Long hair is beautiful provided it is clean and well-combed, otherwise it looks and smells like a mophead.
Yes, we all want love and peace whether we are rich or poor, young or old, yet who wants contaminated love?
Who, indeed? Yet, contaminated love is the only kind there is, among La Raza or anyone else, regardless of their race or religion. On the strength of Mrs. Archuleta’s comments and many others in similar vein, El Grito carries in the same issue a full-page editorial headed “Newcomers and Old Struggles”; “a message to the Hippies, or Longhairs, especially those who are thinking about coming to New Mexico. It is a message offered in a spirit of humanity and truth-telling.” The message is very clear. El Grito says, in block letters, though in sympathetic tone, “PLEASE DON’T COME…. The longhair has opted out. Most of the Chicanos and Indians have no option—except revolution. People here cannot flee to islands of peace in a nation of horrors, this is their nation. It cannot be said too often; there is a long, hard political and economic struggle in these beautiful mountains, a struggle for land and justice. That struggle calls for fighters and supporters, not refugees with their own set of problems. You may see the scenery and relief from an oppressive America. We see a battleground against oppression…. If you think, you won’t come. Not now. And when you do come, come as a revolutionary.”
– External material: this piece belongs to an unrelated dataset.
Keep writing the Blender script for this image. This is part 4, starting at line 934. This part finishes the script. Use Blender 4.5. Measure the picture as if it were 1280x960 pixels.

But Mrs. Archuleta doesn’t sound like a revolutionary; she sounds like what she is: a schoolteacher. Reies Tijerina sometimes sounds like a revolutionary—and sometimes like a refugee with his own set of problems. David Cargo sounds like nothing at all; thus, he, too, is perhaps true to himself, after his fashion. Under the circumstances, however, “PLEASE DON’T COME” does sound like good advice. Or one might ask, in a phrase that perforce became familiar to my generation in its youth, “Is this trip really necessary?”